> [SUPPLIED MATERIAL]
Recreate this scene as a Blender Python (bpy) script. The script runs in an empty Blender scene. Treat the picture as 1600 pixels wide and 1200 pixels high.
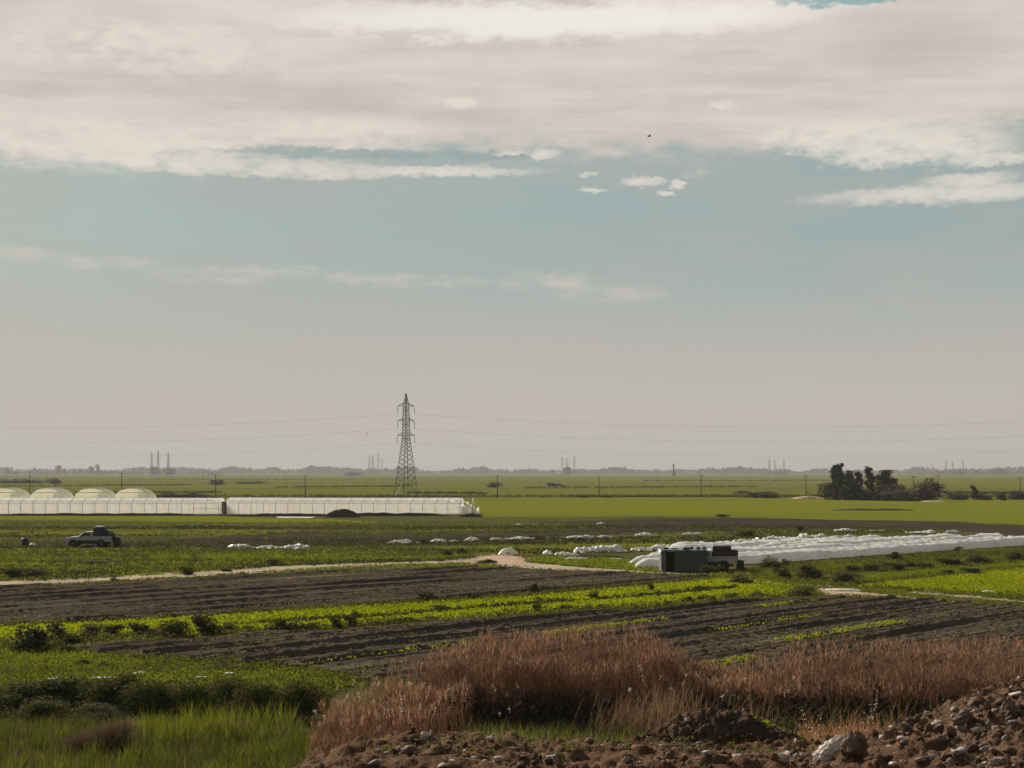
import bpy, bmesh, math, random
import numpy as np
from mathutils import Vector, Matrix, noise

R = math.radians
rng = np.random.default_rng(7)
random.seed(7)
SC = bpy.context.scene
COL = SC.collection

# ------------------------------------------------------------------ camera
CAMH, FPX, HOR = 7.8, 2400.0, 737.0        # camera height (m), focal length and horizon row on a 1600 px wide frame
cam = bpy.data.cameras.new('camera')
cam.sensor_width = 36.0
cam.lens = FPX / 1600 * 36.0
cam.shift_y = (HOR - 600) / 1600
cam.clip_start, cam.clip_end = 0.5, 60000
camo = bpy.data.objects.new('camera', cam)
COL.objects.link(camo)
camo.location = (0, 0, CAMH)
camo.rotation_euler = (R(90), 0, 0)
SC.camera = camo

# ------------------------------------------------------------------ sun and sky
SUN_AZ, SUN_EL = -36.0, 27.0               # degrees, azimuth measured from the view direction (+Y) towards +X
sd = Vector((math.sin(R(SUN_AZ)) * math.cos(R(SUN_EL)), math.cos(R(SUN_AZ)) * math.cos(R(SUN_EL)), math.sin(R(SUN_EL))))
sun = bpy.data.lights.new('sun', 'SUN')
sun.energy = 5.0
sun.angle = R(0.6)
sun.color = (1.0, 0.90, 0.76)
suno = bpy.data.objects.new('sun', sun)
COL.objects.link(suno)
suno.rotation_euler = (-sd).to_track_quat('-Z', 'Y').to_euler()


class NT:
    """tiny helper to write node graphs as expressions"""
    def __init__(s, tree):
        s.t = tree
        s.n = tree.nodes
        s.l = tree.links

    def put(s, sock, v):
        if hasattr(v, 'is_output'):
            s.l.new(v, sock)
        elif v is not None:
            if sock.type == 'RGBA' and len(v) == 3:
                v = (*v, 1)
            sock.default_value = v

    def math(s, op, a, b=None, c=None, clamp=False):
        n = s.n.new('ShaderNodeMath')
        n.operation = op
        n.use_clamp = clamp
        for i, v in enumerate((a, b, c)):
            s.put(n.inputs[i], v)
        return n.outputs[0]

    def vec(s, x, y, z):
        n = s.n.new('ShaderNodeCombineXYZ')
        for i, v in enumerate((x, y, z)):
            s.put(n.inputs[i], v)
        return n.outputs[0]

    def noise(s, v, scale, detail=5, rough=0.55, dist=0.0):
        n = s.n.new('ShaderNodeTexNoise')
        if v is not None:
            s.put(n.inputs['Vector'], v)
        n.inputs['Scale'].default_value = scale
        n.inputs['Detail'].default_value = detail
        n.inputs['Roughness'].default_value = rough
        n.inputs['Distortion'].default_value = dist
        return n.outputs[0]

    def ss(s, v, a, b, lo=0.0, hi=1.0):
        n = s.n.new('ShaderNodeMapRange')
        n.interpolation_type = 'SMOOTHSTEP'
        s.put(n.inputs[0], v)
        for i, k in enumerate((a, b, lo, hi)):
            s.put(n.inputs[1 + i], k)
        return n.outputs[0]

    def mix(s, f, a, b, mode='MIX'):
        n = s.n.new('ShaderNodeMix')
        n.data_type = 'RGBA'
        n.blend_type = mode
        s.put(n.inputs[0], f)
        s.put(n.inputs[6], a)
        s.put(n.inputs[7], b)
        return n.outputs[2]

    def mapping(s, v, scale=(1, 1, 1), rot=(0, 0, 0)):
        n = s.n.new('ShaderNodeMapping')
        s.put(n.inputs[0], v)
        n.inputs['Rotation'].default_value = rot
        n.inputs['Scale'].default_value = scale
        return n.outputs[0]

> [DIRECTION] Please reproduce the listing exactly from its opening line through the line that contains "SC.camera = camo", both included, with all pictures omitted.

> [EXERCISE SOLUTION]
Recreate this scene as a Blender Python (bpy) script. The script runs in an empty Blender scene. Treat the picture as 1600 pixels wide and 1200 pixels high.
import bpy, bmesh, math, random
import numpy as np
from mathutils import Vector, Matrix, noise

R = math.radians
rng = np.random.default_rng(7)
random.seed(7)
SC = bpy.context.scene
COL = SC.collection

# ------------------------------------------------------------------ camera
CAMH, FPX, HOR = 7.8, 2400.0, 737.0        # camera height (m), focal length and horizon row on a 1600 px wide frame
cam = bpy.data.cameras.new('camera')
cam.sensor_width = 36.0
cam.lens = FPX / 1600 * 36.0
cam.shift_y = (HOR - 600) / 1600
cam.clip_start, cam.clip_end = 0.5, 60000
camo = bpy.data.objects.new('camera', cam)
COL.objects.link(camo)
camo.location = (0, 0, CAMH)
camo.rotation_euler = (R(90), 0, 0)
SC.camera = camo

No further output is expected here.